Most metrics and analytics ignore conversions on cellphones. Is your ROI calculation completely wrong?
In 2017, digital ad spending in the United States will exceed TV ad spending for the first time. And, by 2020, marketers will spend 36 percent more on digital than on TV. Those predictions are a powerful testament to the importance digital advertising has in modern marketing.
Still, as spending on digital channels increases, so does pressure on marketing teams to prove and improve ROI; and that can be a challenge. A recent survey found that 89 percent of participating marketers didn’t think their digital marketing efforts were working. For marketers struggling to increase ROI from search, Facebook, display and other digital channels, the problem might not be their ads. The problem might be their data.
Benchmark data such as CPL (cost per lead) and CPA (cost per acquisition) help take the guesswork out of decision-making by enabling marketers to optimize for what’s really driving leads, customers and revenue. But this only works if the data is accurate; and, unfortunately, many marketers have a blind spot in their data that is causing CPL, CPA and other ROI metrics to be off by as much as 50 percent or more.
The unexpected impact of call conversions on ROI.
The problem, simply put, is the smartphone. It has transformed the way consumers research purchases and engage with businesses online. The result is that today, instead of following the traditional desktop-centric path of converting by filling out a web form on a landing page, smartphone users are converting simply by calling. According to research by analyst firm BIA/Kelsey:
- Search, social and display advertising will drive over 108 billion call conversions to U.S. businesses in 2016.
- That number will grow to 162 billion calls by 2019.
- Search advertising alone will drive over 40 billion call conversions in the United States this year.
- Calls convert to revenue 10 times more than web leads and will influence over $ 1 trillion in U.S. commerce this year.
Despite the significant and growing role call conversions play in digital marketing success, many marketers have been slow to adjust. They still calculate the ROI of their digital campaigns using web forms as the sole conversion metric. Call conversions remain a blind spot.
Mixed results for marketers ignoring call conversions.
If you are one of these marketers, there’s good news and bad news. The good news is that the CPL and CPA of your digital campaigns are actually much lower — perhaps 50 percent lower — than you’ve been reporting. Your marketing is driving more conversions and business than you think, and part of your struggle to increase ROI is simply your failure to account for a large chunk of your conversions.
The bad news, however, is that you’ve been making budget-allocation and campaign-optimization decisions based on incomplete and potentially misleading data, which could mean you’ve been investing in campaigns, ads, keywords and content that are all underperforming. That has most likely cost you conversions and customers.
Call conversion attribution data can increase leads.
This was a problem Sylvan Learning’s marketing team members knew they had to fix. Sylvan provides personal tutoring services to children in grades K-12, and its marketing team uses search, social and other digital advertising to drive student enrollments for over 750 locations across North America.

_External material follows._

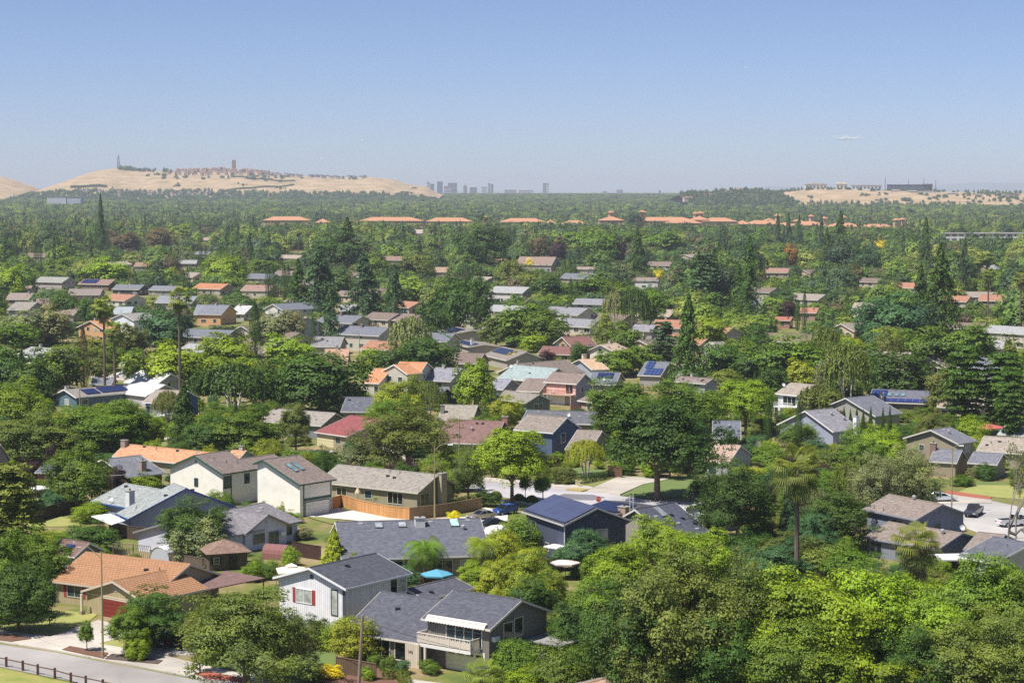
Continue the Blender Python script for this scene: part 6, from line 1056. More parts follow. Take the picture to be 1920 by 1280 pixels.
hill('mountains', [(-80, 345), (30, 352), (120, 354), (420, 352), (820, 358), (1180, 363)], 22000, 25000, 28000, mm, 10, 6)

# ---------------------------------------------------------------- the town's tree cover beyond the trees built one by one
def proto_object(nm, me, dead=None):
    o = bpy.data.objects.new(nm, me); return o
pc = bpy.data.collections.new("far_tree_kinds")   # not linked to the scene: only instanced
FARK = []
for det_, k, sx, nvar in [(d_, *q_) for d_ in ('far', 'lo') for q_ in (('round', 1, 3), ('dense', 1, 3), ('airy', 1, 3), ('conifer', 1, 3), ('cedar', 1, 2), ('cypress', 1, 2), ('birch', 1, 2), ('fanpalm', 1, 2))]:
    for v_ in range(nvar):
        me = PROTO[(k, det_)][v_ % len(PROTO[(k, det_)])][0]
        if k == 'fanpalm':   # crown on its trunk, one unit high
            me = me.copy(); n0 = len(me.vertices); co = np.zeros(n0 * 3, np.float32); me.vertices.foreach_get('co', co); co = co.reshape(-1, 3); co[:, 2] = .88 + co[:, 2] * .22
            bm_v = [tuple(c) for c in co]; fs = [tuple(p.vertices) for p in me.polygons]; mi = [p.material_index for p in me.polygons]; lvv = [d.value for d in me.attributes['lv'].data]
            kb = len(bm_v)
            for z in (0, .86):
                for a in range(4): bm_v.append((.045 * math.cos(a * 1.57), .045 * math.sin(a * 1.57), z))
            for a in range(4): fs.append((kb + a, kb + (a + 1) % 4, kb + 4 + (a + 1) % 4, kb + 4 + a)); mi.append(2); lvv.append(0)
            me = bpy.data.meshes.new('far_palm'); me.from_pydata(bm_v, [], fs)
            for mt in (LEAFI, M('dead_frond', '8c7a58', rough=.95), M('bark', '857466')): me.materials.append(mt)
            me.polygons.foreach_set('material_index', mi); at_ = me.attributes.new('lv', 'FLOAT', 'FACE'); at_.data.foreach_set('value', lvv)
        o = bpy.data.objects.new('k%02d_%s' % (len(FARK), k), me); pc.objects.link(o); FARK.append((det_, k))
KIDX = {}
for i, k in enumerate(FARK): KIDX.setdefault(k, []).append(i)
def woods(name, pts, ok=True):
    """pts: x, y, z, kind, height, width, tint"""
    n = len(pts); me = bpy.data.meshes.new(name); me.vertices.add(n)
    me.vertices.foreach_set('co', np.array([p[:3] for p in pts], np.float32).ravel())
    ia = me.attributes.new('idx', 'INT', 'POINT'); ia.data.foreach_set('value', [RND.choice(KIDX[('far' if p[1] < 2400 else 'lo', p[3])]) for p in pts])
    ra = me.attributes.new('rot', 'FLOAT_VECTOR', 'POINT'); ra.data.foreach_set('vector', np.array([(0, 0, RND.uniform(0, 6.28)) for p in pts], np.float32).ravel())
    sa = me.attributes.new('scl', 'FLOAT_VECTOR', 'POINT'); sa.data.foreach_set('vector', np.array([(p[5], p[5], p[4]) for p in pts], np.float32).ravel())
    ta = me.attributes.new('tint', 'FLOAT_COLOR', 'POINT'); ta.data.foreach_set('color', np.array([(*p[6], 1) for p in pts], np.float32).ravel())
    o = tag(link(name, me), kind='stuff'); g = bpy.data.node_groups.new(name, 'GeometryNodeTree')
    g.interface.new_socket('Geometry', in_out='INPUT', socket_type='NodeSocketGeometry'); g.interface.new_socket('Geometry', in_out='OUTPUT', socket_type='NodeSocketGeometry')
    N_ = g.nodes; L = g.links; gi = N_.new('NodeGroupInput'); go = N_.new('NodeGroupOutput'); ip = N_.new('GeometryNodeInstanceOnPoints'); ci = N_.new('GeometryNodeCollectionInfo')
    ci.inputs['Collection'].default_value = pc; ci.inputs['Separate Children'].default_value = True; ci.inputs['Reset Children'].default_value = True; ip.inputs['Pick Instance'].default_value = True
    def attr(nm, dt):
        a = N_.new('GeometryNodeInputNamedAttribute'); a.data_type = dt; a.inputs[0].default_value = nm; return [s for s in a.outputs if s.enabled and s.name == 'Attribute'][0]
    L.new(gi.outputs[0], ip.inputs['Points']); L.new(ci.outputs[0], ip.inputs['Instance']); L.new(attr('idx', 'INT'), ip.inputs['Instance Index'])
    L.new(attr('rot', 'FLOAT_VECTOR'), ip.inputs['Rotation']); L.new(attr('scl', 'FLOAT_VECTOR'), ip.inputs['Scale']); L.new(ip.outputs[0], go.inputs[0])
    md = o.modifiers.new('scatter', 'NODES'); md.node_group = g
    return o
FT = [tuple(v_ * 2.8 for v_ in c_) for c_ in [(.052, .09, .02), (.034, .062, .018), (.024, .046, .022), (.088, .13, .018), (.07, .082, .036), (.04, .066, .038), (.12, .14, .034), (.075, .058, .042)]]
FW = [24, 20, 16, 12, 13, 12, 6, 5]
COMPLEX_Y = 2300.0
def wood_ok(x, y, h, wd):
    if in_foot(x, y, 2): return False
    u, vb = proj(x, y, ground_z(y)); vt = proj(x, y, ground_z(y) + h)[1]
    if hides(u, vt, vb, wd * F / y * .8, y, 1): return False
    if 1740 < u < 1930 and 1500 < y < 2080 and (vt < 447): return False
    if 480 < u < 1130 and 1700 < y < 2330 and vt < 412: return False
    if 1125 <= u < 1720 and 1700 < y < 2330 and vt < 412 + (u - 1130) * .024: return False
    if 1740 < u and 1995 < y < 2060: return False
    if 2270 < y < 2345 and 485 < u < 1725: return False
    return True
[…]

Leads convert either by filling out an online form or calling their closest Sylvan location; and in order to optimize spending for maximum return, the company’s marketing team needs to know which campaigns, ads and search keywords drive the most enrollments, regardless of how the lead converted.

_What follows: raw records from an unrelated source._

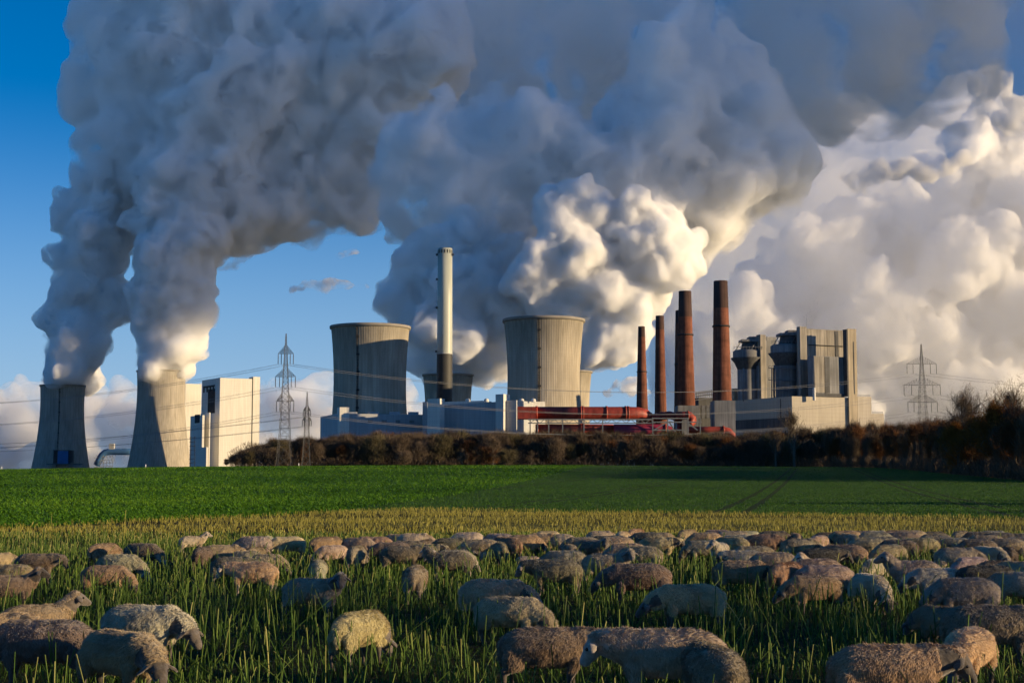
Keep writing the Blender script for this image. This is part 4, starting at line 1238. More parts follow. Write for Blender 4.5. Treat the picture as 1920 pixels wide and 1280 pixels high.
x, y = A(1797, 300); place_tree('orange_tree', 'orange', x, y, 11.5, 'brightest orange leaved tree in the right belt')
x, y = A(1868, 275); place_tree('orange_tree', 'orange', x, y, 14.5, 'big orange brown tree in the right belt below the tall bare ones', wide=1.1)
# pale stems inside the right belt
for i in range(26):
    px = 1700 + i * 3.2 + rt.uniform(-1.5, 1.5); d = np.interp(px, [1680, 1800], [412, 310]) - 3
    place_tree('young_birch', 'birch', PX(px, 880, d).x, d, rt.uniform(7, 9), 'slender pale young stem among many at the foot of the right belt', 'tree', 'pale young stems at the foot of the right belt', wide=0.5)
# hedgerow beside the pasture, right of the picture, that shades the flock
for i in range(25):
    y = -26 + i * 5.6 + rt.uniform(-2, 2); x = 60 + y * 0.18 + rt.uniform(-3, 3)
    k = rt.choice(['tall', 'tall', 'birch', 'woodr', 'birch'])
    place_tree('hedgerow_tree', k, x, y, (rt.uniform(8.5, 12.5) if y < 10 else rt.uniform(5.5, 8) if y < 20 else rt.uniform(4.5, 6) if y < 44 else rt.uniform(7, 9)), 'hedgerow tree outside the picture at right, shading the pasture', 'tree', 'hedgerow trees beside the pasture', wide=1.1)
# ------------------------------------------------------------------ sheep
def wool_mat(name, fleece):
    M = Mat(name, 1.0, 0.05)
    at = M.new('ShaderNodeAttribute', attribute_name='wool')
    tn = M.new('ShaderNodeAttribute', attribute_name='tone')
    oc = M.new('ShaderNodeObjectInfo')
    off = M.new('ShaderNodeVectorMath', operation='ADD'); M.L(M.coord('Object'), off.inputs[0])
    rv = M.new('ShaderNodeVectorMath', operation='SCALE'); rv.inputs[0].default_value = (37, 53, 71); M.L(oc.outputs['Random'], rv.inputs['Scale']); M.L(rv.outputs[0], off.inputs[1])
    co = off.outputs[0]
    big = M.noise(co, 2.2, 3); fine = M.noise(co, 22.0, 4, 0.7)
    dirt = M.ramp(big, [(0.34, (0.62, 0.55, 0.48)), (0.54, (1, 1, 1)), (0.75, (1.2, 1.17, 1.1))])
    grain = M.ramp(fine, [(0.3, (0.80, 0.79, 0.77)), (0.62, (1.06, 1.06, 1.06))])
    c = M.mix(1.0, M.mix(1.0, oc.outputs['Color'], dirt, 'MULTIPLY'), grain, 'MULTIPLY')
    c = M.mix(1.0, c, M.ramp(tn.outputs['Fac'], [(0.0, (0.6, 0.58, 0.55)), (1.0, (1.5, 1.5, 1.5))]), 'MULTIPLY')
    if not fleece:
        face = M.mix(oc.outputs['Alpha'], (0.030, 0.022, 0.017), (0.38, 0.32, 0.26))
        face = M.mix(1.0, face, M.ramp(M.noise(co, 9.0, 3), [(0.35, (0.6, 0.58, 0.55)), (0.6, (1.05, 1.05, 1.05))]), 'MULTIPLY')
        c = M.mix(at.outputs['Fac'], face, c)
    M.color(c)
    M.b.inputs['Sheen Weight'].default_value = 0.35
    M.b.inputs['Sheen Roughness'].default_value = 0.6
    if not fleece: M.bump(fine, 0.6, 0.02)
    return M.m
MAT_WOOL = wool_mat('sheep_coat', False)
MAT_FLEECE = wool_mat('sheep_fleece', True)
ME = Mat('sheep_eye', 0.15, 0.5); ME.color((0.012, 0.008, 0.005)); MAT_EYE = ME.m

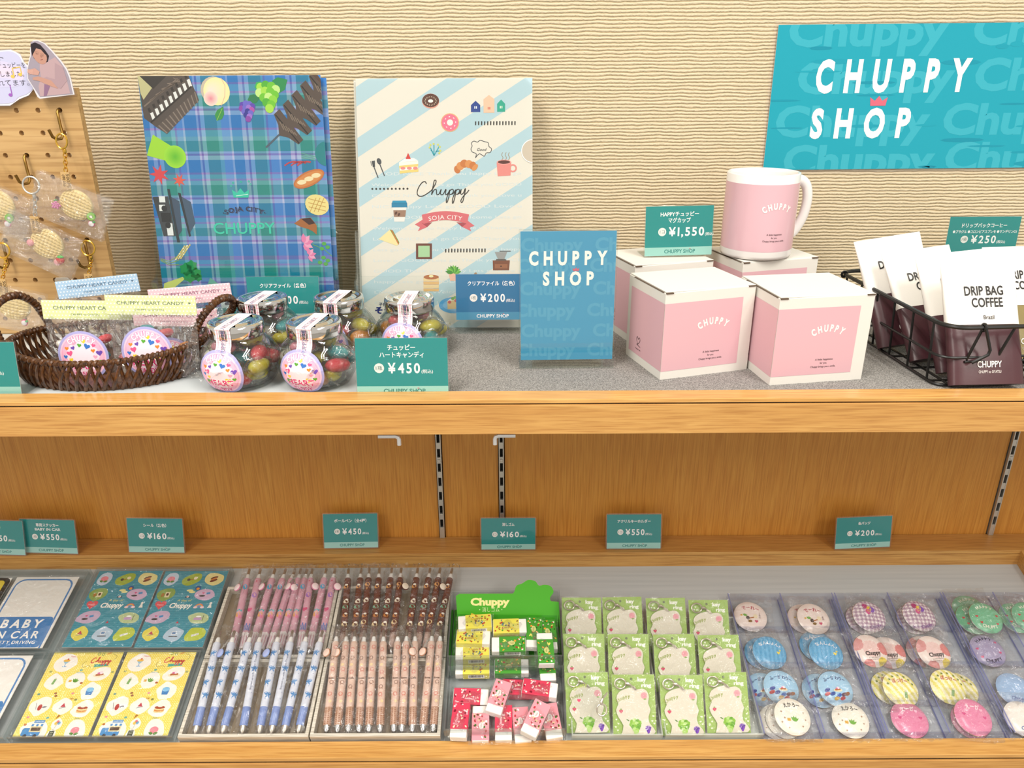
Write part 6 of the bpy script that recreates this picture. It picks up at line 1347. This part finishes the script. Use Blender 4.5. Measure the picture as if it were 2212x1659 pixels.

Sylvan was getting that data for online conversions from Google Analytics, but the company had no insight into how its digital marketing was driving call conversions. So it adopted DialogTech, a call attribution platform, to see exactly which campaigns and keywords were driving calls and enrollments for each location. That call data gets passed into Google Analytics, to enable Sylvan to get a complete understanding of how different channels drive online and offline conversions.
By eliminating its call-conversion blind spot and optimizing for what has really been driving results, Sylvan has been able to drive 33 percent more leads without increasing CPL.

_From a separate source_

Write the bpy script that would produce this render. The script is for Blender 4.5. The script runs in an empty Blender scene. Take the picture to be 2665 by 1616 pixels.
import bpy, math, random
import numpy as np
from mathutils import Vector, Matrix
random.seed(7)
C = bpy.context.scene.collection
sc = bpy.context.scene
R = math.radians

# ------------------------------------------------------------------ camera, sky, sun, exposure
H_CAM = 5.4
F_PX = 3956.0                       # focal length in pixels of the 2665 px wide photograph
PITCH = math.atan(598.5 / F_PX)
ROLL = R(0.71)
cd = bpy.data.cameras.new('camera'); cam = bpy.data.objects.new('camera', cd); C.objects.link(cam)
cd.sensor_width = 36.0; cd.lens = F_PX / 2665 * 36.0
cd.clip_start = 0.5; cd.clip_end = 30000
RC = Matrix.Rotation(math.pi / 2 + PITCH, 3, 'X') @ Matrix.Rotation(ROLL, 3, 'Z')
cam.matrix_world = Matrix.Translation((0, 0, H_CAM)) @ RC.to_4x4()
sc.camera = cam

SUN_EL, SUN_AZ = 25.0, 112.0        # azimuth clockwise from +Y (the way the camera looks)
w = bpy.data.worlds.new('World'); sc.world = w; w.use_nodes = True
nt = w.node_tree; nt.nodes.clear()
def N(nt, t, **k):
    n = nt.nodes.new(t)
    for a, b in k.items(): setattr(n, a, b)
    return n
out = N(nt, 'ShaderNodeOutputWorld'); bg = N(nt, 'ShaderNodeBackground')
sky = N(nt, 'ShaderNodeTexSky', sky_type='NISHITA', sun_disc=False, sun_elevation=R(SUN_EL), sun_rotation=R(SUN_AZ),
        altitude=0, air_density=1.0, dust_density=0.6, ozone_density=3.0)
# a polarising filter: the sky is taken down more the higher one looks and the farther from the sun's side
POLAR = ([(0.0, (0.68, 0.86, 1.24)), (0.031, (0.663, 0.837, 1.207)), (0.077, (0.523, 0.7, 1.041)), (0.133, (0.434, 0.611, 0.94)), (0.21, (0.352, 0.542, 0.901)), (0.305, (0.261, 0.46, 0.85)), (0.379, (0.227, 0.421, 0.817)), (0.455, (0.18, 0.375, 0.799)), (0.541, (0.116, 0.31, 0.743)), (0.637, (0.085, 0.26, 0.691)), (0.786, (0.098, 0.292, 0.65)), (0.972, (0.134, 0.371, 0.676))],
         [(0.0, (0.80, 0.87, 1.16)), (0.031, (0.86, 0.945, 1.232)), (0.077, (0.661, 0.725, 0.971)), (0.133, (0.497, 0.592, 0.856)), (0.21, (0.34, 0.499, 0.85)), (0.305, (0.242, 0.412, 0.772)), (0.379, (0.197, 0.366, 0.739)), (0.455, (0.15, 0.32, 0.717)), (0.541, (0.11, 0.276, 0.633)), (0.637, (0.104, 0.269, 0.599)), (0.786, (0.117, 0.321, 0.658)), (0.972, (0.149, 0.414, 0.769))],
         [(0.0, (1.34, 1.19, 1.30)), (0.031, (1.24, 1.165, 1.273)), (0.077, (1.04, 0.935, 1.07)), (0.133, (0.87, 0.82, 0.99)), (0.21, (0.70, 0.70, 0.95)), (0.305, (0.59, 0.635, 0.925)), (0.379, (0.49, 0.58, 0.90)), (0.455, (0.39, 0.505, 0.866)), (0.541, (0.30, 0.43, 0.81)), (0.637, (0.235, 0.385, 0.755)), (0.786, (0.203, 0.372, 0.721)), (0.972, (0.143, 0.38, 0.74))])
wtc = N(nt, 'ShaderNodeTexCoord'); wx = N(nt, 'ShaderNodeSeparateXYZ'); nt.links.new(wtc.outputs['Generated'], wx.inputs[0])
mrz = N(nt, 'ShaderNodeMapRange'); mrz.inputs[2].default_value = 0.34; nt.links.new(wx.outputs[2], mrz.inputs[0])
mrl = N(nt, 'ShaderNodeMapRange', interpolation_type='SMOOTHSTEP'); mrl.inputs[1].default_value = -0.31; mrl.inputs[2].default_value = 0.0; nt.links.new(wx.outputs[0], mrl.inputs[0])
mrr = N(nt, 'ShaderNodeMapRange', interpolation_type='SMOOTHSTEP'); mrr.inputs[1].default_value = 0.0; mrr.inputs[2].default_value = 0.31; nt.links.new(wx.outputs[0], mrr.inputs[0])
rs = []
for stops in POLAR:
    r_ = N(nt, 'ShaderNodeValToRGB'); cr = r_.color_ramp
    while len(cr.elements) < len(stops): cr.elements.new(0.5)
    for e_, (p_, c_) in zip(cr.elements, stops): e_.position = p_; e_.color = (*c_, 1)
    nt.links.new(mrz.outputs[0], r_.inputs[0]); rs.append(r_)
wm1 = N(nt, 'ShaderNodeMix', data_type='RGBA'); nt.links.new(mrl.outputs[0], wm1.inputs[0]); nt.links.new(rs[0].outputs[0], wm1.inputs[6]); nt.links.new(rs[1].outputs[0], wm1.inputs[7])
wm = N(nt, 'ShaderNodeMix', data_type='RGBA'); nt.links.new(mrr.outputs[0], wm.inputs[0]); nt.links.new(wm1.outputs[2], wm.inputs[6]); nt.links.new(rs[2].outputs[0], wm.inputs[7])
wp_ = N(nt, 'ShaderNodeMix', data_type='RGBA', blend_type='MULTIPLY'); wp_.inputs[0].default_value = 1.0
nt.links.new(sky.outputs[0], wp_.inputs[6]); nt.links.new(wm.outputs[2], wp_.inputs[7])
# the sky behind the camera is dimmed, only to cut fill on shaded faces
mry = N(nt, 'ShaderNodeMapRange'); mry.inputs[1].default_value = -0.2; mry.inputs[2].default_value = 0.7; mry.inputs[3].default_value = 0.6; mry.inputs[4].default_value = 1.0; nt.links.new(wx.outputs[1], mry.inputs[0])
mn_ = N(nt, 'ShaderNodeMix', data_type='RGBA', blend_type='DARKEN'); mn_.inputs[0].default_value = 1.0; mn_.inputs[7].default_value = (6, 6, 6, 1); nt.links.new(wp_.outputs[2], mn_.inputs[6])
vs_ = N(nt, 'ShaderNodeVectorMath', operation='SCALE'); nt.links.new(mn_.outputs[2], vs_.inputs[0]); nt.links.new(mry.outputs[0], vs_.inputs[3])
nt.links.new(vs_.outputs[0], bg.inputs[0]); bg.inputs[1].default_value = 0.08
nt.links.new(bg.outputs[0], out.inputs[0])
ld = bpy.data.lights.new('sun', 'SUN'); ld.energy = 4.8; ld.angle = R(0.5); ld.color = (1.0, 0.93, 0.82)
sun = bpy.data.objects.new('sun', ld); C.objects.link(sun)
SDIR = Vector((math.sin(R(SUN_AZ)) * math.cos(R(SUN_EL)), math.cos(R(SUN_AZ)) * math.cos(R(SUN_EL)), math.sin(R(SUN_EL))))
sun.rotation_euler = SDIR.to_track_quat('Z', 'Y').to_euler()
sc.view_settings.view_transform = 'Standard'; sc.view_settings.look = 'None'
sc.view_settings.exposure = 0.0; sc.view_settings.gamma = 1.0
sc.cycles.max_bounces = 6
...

What data should marketers capture for call conversions?
There is a wealth of data marketers can capture from call conversions that will help improve marketing ROI. It includes:
- Marketing source that drove the call: Knowing the channel, ad, keyword search, email and/or campaign that drove each call is critical to knowing how to optimize spending and messaging to drive more.
- The caller’s path through your website: If a lead visited your site after running a search or engaging with your marketing, you should know that person’s entry page, the content he or she viewed on your site and in what order, and the page he or she eventually called from.
- Caller data: You should capture who the caller is, the phone number, the geographic location, the day and time of the call and the particular browser used.
- What happened on the call: Knowing who answered the call, how long the call lasted, and what was said can help you judge lead quality and gain insights into your customers, to improve messaging and keyword targeting. These revelations can also tell you if sales agents are following approved scripts or mentioning your new promotions.
- The value of the call: You need to know if a call is “good” or “bad,” based on your business’s definition of a quality lead. That often means knowing if the call resulted in an appointment, opportunity or sale, and how much revenue it was worth.
Attribution has become the most important challenge in digital marketing, and smartphones have only made it more difficult by making calls the conversion of choice for many consumers. For marketers, eliminating the blind spot that calls create in your data is a necessary first step in improving ROI and becoming the true revenue-generator their businesses need them to be.